Samedi dernier, sur les Berges du Lac, à Tunis, l’artisanat russe et tunisien ont exposé, côte à côte, leurs produits et articles imbriqués dans un ensemble artistique cohérent, comme deux faces d’une même pièce. A quelques différences près.
Cette exposition artisanale mixte est l’aboutissement d’un travail acharné, entamé il y a maintenant quatre ans, à l’initiative de la Chambre de commerce, d’industrie et du tourisme tuniso-russe, en collaboration avec l’ambassade de Russie en Tunisie et la maison russe à Tunis. Sa présidente, Mme Romanenco Khristina, elle aussi, une des compatriotes russes qui sont parvenues, au fil de temps, à devenir des citoyennes tunisiennes à part entière.
En hommage à Didon
D’ailleurs, la 4e conférence des femmes russophones vivant en Tunisie, tenue le week-end dernier, baptisée «Lady Elyssa», en référence à Didon, la légendaire princesse fondatrice de Carthage, se voulait une façon de s’y identifier, tant et si bien que la communauté féminine russe vient s’établir dans nos murs carthaginois et finir par devenir, en quelque sorte, des «Tunisiennes russophones». Mariées avec des Tunisiens, elles ont dû refaire leur vie et s’adonner à des métiers d’artisanat, fondues dans un climat socioprofessionnel typiquement Tunisien. «La côte tunisienne a représenté un havre pour la reine Elyssa, ici elle a reçu un accueil chaleureux et fonda la Grande Carthage. En son honneur, nous avons nommé la première Conférence des femmes compatriotes russes, pour qui la Tunisie est également devenue leur deuxième patrie», s’exprime, en ces termes, Mme Khristina, celle qui a beaucoup aimé notre pays. Parlons-en ainsi, l’artisanat est-il un patrimoine universel, dépositaire d’un florilège traditionnel d’us et coutumes communautaires. Voire une histoire et une identité entremêlées, dans des produits référentiels non dégriffés. Soit, des produits qui parlent d’eux-mêmes, incrustés dans leurs racines socioculturelles. Artisanat russe, artisanat tunisien, c’en est bien l’exemple édifiant. Certes, ils rivalisent de couleurs, de matière première, de design, d’idées et de projets, mais l’authenticité identitaire, la génération des métiers et la passion de nos artisanes ont fait la différence. Au point que ce legs traditionnel typiquement tunisien a beaucoup inspiré toute une génération de femmes russes établies sous nos cieux, depuis belle lurette. Celles-ci ont appris à s’investir dans ce secteur et s’installer à leur propre compte.

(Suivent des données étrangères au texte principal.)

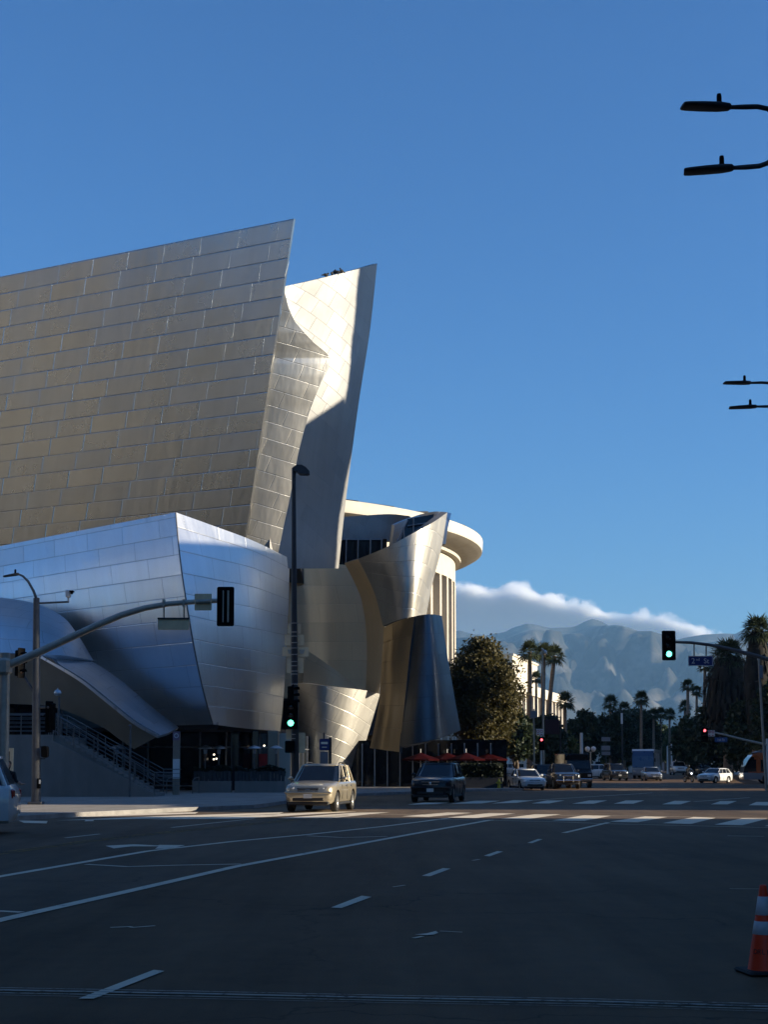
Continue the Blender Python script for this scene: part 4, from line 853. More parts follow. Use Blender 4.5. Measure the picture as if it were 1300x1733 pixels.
o=mk(2.3,name='suv',label='dark SUV half hidden behind the white hatchback',L=4.6,W=1.86,H=1.72,paint_m=M['cardark'],cat='SUV',nz=.98,hz=1.1,bz=1.08,ws=1.0,rf=.3,rr=-1.8,rg=-2.15,zb=.28,wr=.36); put(o,1196,200,-4)
o=mk(2.05,name='hatchback',label='white hatchback turning left in full sunlight at the right',L=4.1,W=1.74,H=1.46,paint_m=M['carwhite'],cat='car',nz=.84,hz=.97,bz=.98,ws=.95,rf=.2,rr=-1.45,rg=-1.9,deck=1.0,zb=.2,wr=.33,grille='bar'); put(o,1191,144,-44)
o=mk(2.4,name='minivan',label='pale white minivan cut off by the left edge',L=4.8,W=1.92,H=1.92,paint_m=M['carwhite'],cat='van',nz=1.05,hz=1.18,bz=1.16,ws=1.3,rf=.55,rr=-1.95,rg=-2.3,zb=.26,wr=.38); o.location=(gx(22,35.6)-2.58,36.6,.008); o.rotation_euler=(0,0,R(180+8)); del o['half']
# ---- tall dark box truck
t_=thing('box_truck','tall black box truck behind the dark pickup',"truck",(gx(980,113),116,.006),R(-87))
b=MB(); b.box((-1.0,0,1.75),(4.6,1.85,1.75),bev=.05); b.build('cargo_box',M['carblack'],t_)
b=MB(); b.prism([(1.35,.45),(2.9,.45),(2.9,1.15),(2.55,1.30),(2.0,2.1),(1.35,2.1)],-.9,.9,M=Matrix(((1,0,0,0),(0,0,1,0),(0,1,0,0),(0,0,0,1)))); b.build('cab',M['carblack'],t_)
b=MB(); b.box((2.30,0,1.70),(.04,1.5,.62),M=Matrix.Rotation(R(-34.5),4,'Y')); b.build('windscreen',M['cab'],t_)
for s in (1,-1):
    b=MB(); b.box((2.9,s*.68,.95),(.06,.25,.16),bev=.02); b.build('headlight',M['lamp_glass'],t_)
    b=MB(); b.box((2.1,s*1.08,1.55),(.08,.16,.34),bev=.03); b.box((2.1,s*.97,1.5),(.04,.2,.04)); b.build('side_mirror',M['trim'],t_)
b=MB(); b.box((2.93,0,.62),(.1,1.8,.22),bev=.04); b.build('bumper',M['chrome'],t_)
T,K,D=wheel_mb(.42,.26)
for x in (2.1,-2.0):
    for s in (1,-1):
        w_=T.build('wheel',M['tyre'],t_); K.build('rim',M['rim'],w_); w_.location=(x,s*.82,.42); w_.rotation_euler=(0,0,0 if s>0 else math.pi)
# ---- coach and orange city bus
def bus(name,label,L,W,H,loc,rz,cm,low,glassm,front,cat,roofm,zsplit):
    t_=thing(name,label,cat,loc,rz); h=L/2; w=W/2
    prof=front                                     # side outline of the nose: (x offset from h, z)
    pts=[(h+x,z) for x,z in prof]+[(-h,H),(-h,.4)]
    Mx=Matrix(((1,0,0,0),(0,0,1,0),(0,1,0,0),(0,0,0,1)))
    def slab(z0,z1,y,inset=0):
        # clip outline by z
        P=[]
        n=len(pts)
        for i in range(n):
            a,c=pts[i],pts[(i+1)%n]
            if z0<=a[1]<=z1: P.append(a)
            for zz in sorted((z0,z1),reverse=a[1]>c[1]):
                if (a[1]-zz)*(c[1]-zz)<0: k=(zz-a[1])/(c[1]-a[1]); P.append((a[0]+(c[0]-a[0])*k,zz))
        return [(x-inset if x>0 else x+inset,z) for x,z in P]
    b=MB(); b.prism(slab(.4,zsplit,w),-w,w,M=Mx); b.build('lower_body',low,t_)
    b=MB(); b.prism(slab(zsplit+.002,H-.42,w),-w+.03,w-.03,M=Mx); b.build('window',glassm,t_)
    b=MB(); b.prism(slab(H-.418,H,w),-w,w,M=Mx); b.build('roof',roofm,t_)
    b=MB(); n_=int(L/1.6)
    for s in (1,-1):
        for k in range(1,n_): b.box((h-.5-k*(L-.6)/n_,s*(w-.02),(zsplit+H-.42)/2),(.16 if k%3 else .4,.06,H-.42-zsplit))
    b.build('window_posts',cm,t_)
    T,K,D=wheel_mb(.48,.28)
    for x in (h-2.2,-h+2.6):
        for s in (1,-1):
            w_=T.build('wheel',M['tyre'],t_); K.build('rim',M['rim'],w_); w_.location=(x,s*(w-.10),.48); w_.rotation_euler=(0,0,0 if s>0 else math.pi)
    for s in (1,-1):
        b=MB(); b.sphere((h+prof[1][0]-.02,s*w*.78,.85),(.07,.16,.11),10,6); b.build('headlight',M['lamp_glass'],t_)
        b=MB(); b.box((h+.12,s*(w+.12),zsplit+.9),(.1,.2,.4),bev=.04); b.tube([(h+.05,s*(w+.05),zsplit+1.1),(h-.1,s*w*.9,H-.3)],.03,6); b.build('side_mirror',M['trim'],t_)
    return t_
cf=[(-.05,.4),(0,.6),(0,1.25),(-.10,1.9),(-.28,2.7),(-.5,3.15),(-.75,3.3)]
xC=gx(1088,170)
o=bus('coach','tall coach with a deep blue windscreen and white sides behind the grey-blue sedan',11.0,2.5,3.4,(xC+1.45,175.4,gz(170)),R(-104.5),M['carwhite'],M['carsilver'],M['cab'],[(-.05,.4),(0,.6),(0,1.2),(-.06,1.9),(-.15,2.6),(-.35,3.2),(-.6,3.4)],'coach',M['carwhite'],1.25)
b=MB(); b.add([(5.52,-1.22,1.3),(5.52,1.22,1.3),(5.46,1.22,1.9),(5.46,-1.22,1.9),(5.37,1.22,2.6),(5.37,-1.22,2.6),(5.18,1.22,3.2),(5.18,-1.22,3.2)],[(0,1,2,3),(3,2,4,5),(5,4,6,7)]); b.build('windscreen',M['coachblue'],o)
o=bus('city_bus','orange and grey city bus with a curved nose at the right edge',12.0,2.5,2.95,(gx(1264,141)+6.0,142.5,gz(140)),R(180-4),M['busorange'],M['carsilver'],M['cab'],[(0,.4),(.06,.6),(.05,1.0),(-.12,1.6),(-.42,2.25),(-.85,2.75),(-1.3,2.95)],'bus',M['busorange'],1.05)
b=MB()
for s in (1,-1): b.box((-.3,s*1.235,2.42),(10.6,.04,.26)); b.box((-.2,s*1.245,1.08),(11.6,.03,.10))

for s in (1,-1): b.box((4.62,s*1.24,1.75),(.42,.05,1.5)); b.box((2.5,s*1.24,1.75),(.5,.05,1.5))
b.build('orange_band',M['busorange'],o)
b=MB(); b.prism([(4.9,2.955),(4.5,3.12),(3.6,3.2),(-5.6,3.2),(-5.8,2.955)],-1.1,1.1,M=Matrix(((1,0,0,0),(0,0,1,0),(0,1,0,0),(0,0,0,1)))); b.build('roof_cap',M['grey_wall'],o)
# ================================================================ PEOPLE
def figure(name,chains,m,parent,levels=2):
    """one continuous skinned surface grown along joints: list of (verts[(x,y,z,r)], edges)"""
    V,E=chains; me=bpy.data.meshes.new(name); me.from_pydata([v[:3] for v in V],E,[]); o=bpy.data.objects.new(name,me); COL.objects.link(o)
    md=o.modifiers.new('skin','SKIN'); o.modifiers.new('sub','SUBSURF').levels=levels
    sk=me.skin_vertices[0].data if me.skin_vertices else None
    if sk is None:
        bm=bmesh.new(); bm.from_mesh(me); bm.verts.layers.skin.verify(); bm.to_mesh(me); bm.free(); sk=me.skin_vertices[0].data
    for i,v in enumerate(V): sk[i].radius=(v[3],v[3])
    sk[0].use_root=True
    bpy.context.view_layer.update(); dg=bpy.context.evaluated_depsgraph_get(); m2=bpy.data.meshes.new_from_object(o.evaluated_get(dg)); o.modifiers.clear(); o.data=m2; m2.materials.clear(); m2.materials.append(m); o.parent=parent
    for p in m2.polygons: p.use_smooth=True
    return o
py_=46.5; pr=thing('person','person in dark clothes behind the pale white minivan, one arm stretched out to the right','person',(gx(13,py_),py_,.147))
zs=1.60/1.72
V=[(0,0,.92,.15),(0,0,1.15,.16),(0,0,1.38,.17),(0,0,1.47,.06),(0,0,1.53,.055),(.01,-.01,1.62,.095),(.015,-.02,1.70,.085),(.10,0,.88,.10),(.11,0,.48,.065),(.11,.02,.09,.05),(.11,-.14,.04,.04),(-.10,0,.88,.10),(-.12,.03,.48,.065),(-.12,.1,.09,.05),(-.12,-.06,.04,.04),(.19,0,1.38,.075),(.27,-.05,1.12,.05),(.47,-.12,1.02,.038),(-.19,0,1.38,.075),(-.25,.02,1.1,.05),(-.24,-.06,.86,.038)]
V=[(a,b_,c*zs,d) for a,b_,c,d in V]
E=[(0,1),(1,2),(2,3),(3,4),(4,5),(5,6),(0,7),(7,8),(8,9),(9,10),(0,11),(11,12),(12,13),(13,14),(2,15),(15,16),(16,17),(2,18),(18,19),(19,20)]
figure('body',(V,E),M['cloth_dark'],pr)
hd=MB(); hd.sphere((.012,-.015,1.665*zs),(.082,.098,.118),14,10); hd.sphere((.07,-.10,1.65*zs),(.018,.022,.022),6,5); hd.sphere((-.075,0,1.66*zs),(.015,.025,.035),6,5); hd.sphere((.095,.0,1.66*zs),(.015,.025,.035),6,5); hd.build('head',M['skin'],pr)
hr=MB(); hr.sphere((.012,.012,1.70*zs),(.094,.105,.105),14,10); hr.build('hair',M['hair'],pr)
def hand(name,base,d,up,parent):
    d=Vector(d).normalized(); s=d.cross(Vector(up)).normalized(); u=s.cross(d); B=Vector(base); V=[(*B,.028),(*(B+d*.05),.030),(*(B+d*.085),.026)]; E=[(0,1),(1,2)]
    for k,l in enumerate((.065,.078,.072,.055)):
        o_=B+d*.09+s*(.030-.020*k); i=len(V); V+=[(*o_,.0095),(*(o_+d*l*.55+u*-.006),.009),(*(o_+d*l*.95+u*-.022),.0075)]; E+=[(2,i),(i,i+1),(i+1,i+2)]
    i=len(V); V+=[(*(B+d*.03+s*.042),.012),(*(B+d*.068+s*.064-u*.01),.0095)]; E+=[(1,i),(i,i+1)]
    return figure(name,(V,E),M['skin'],parent,1)
hand('hand',(.47,-.12,1.02*zs),(.8,-.35,.12),(0,0,1),pr)
fa_=MB(); fa_.tube([(.36,-.083,1.075*zs),(.47,-.12,1.02*zs),(.49,-.128,1.02*zs)],[.050,.040,.034],10); fa_.build('forearm_skin',M['skin'],pr)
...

Elles s’investissement en Tunisie
Répartie sur plusieurs régions du pays, la communauté féminine russe brille par son leadership économique et son autonomie de gestion de projets d’artisanat, comptant sur son autofinancement. A Tunis, à Bizerte, à Ksar Helal ou bien ailleurs, ces femmes artisanes russophones ont mis toute leur énergie pour s’imposer sur le marché local, sans pour autant renier l’apport du savoir-faire qu’elles ont acquis à la faveur de l’expérience tunisienne. «Pour nous, l’artisanat tunisien nous a beaucoup inspirées et nous a donné l’envie de continuer à travailler côte à côte…», témoigne Mme Khristina, qui, elle aussi, fait partie de ces femmes entrepreneures vivant en Tunisie. Elle s’investit dans le domaine de la communication, comme un choix sectoriel parmi d’autres. Elène, elle aussi une russe artisane, fondatrice d’un projet en matière de fabrication de boites à bijoux en bois, basé à Ksar Helal, à Monastir. «Il y a six ans que j’ai monté ce projet. Je conçois et fabrique des coffres à bijoux en bois, en verre ou en céramique», révèle-t-elle, sur un air fier. Certes, dit-elle, l’idée lui vint à son arrivée en Tunisie. Notre artisanat en matière de bois l’a beaucoup inspiré. «D’ailleurs, je m’approvisionne en matière première des boutiques et bazars de bois, à Moknine et à Sousse.. Je ne cesse de participer à des foires et salons nationaux, afin d’écouler mes produits et gagner en notoriété professionnelle», ajoute-t-elle toujours aussi ambitieuse. L’exposition artisanale, organisée en marge de la 4e conférence, était pour les artisanes russes, selon Mme Khristina, une opportunité de partager leurs «success stories», exposer leurs propres expériences et dénicher de nouveaux marchés à l’échelle du pays.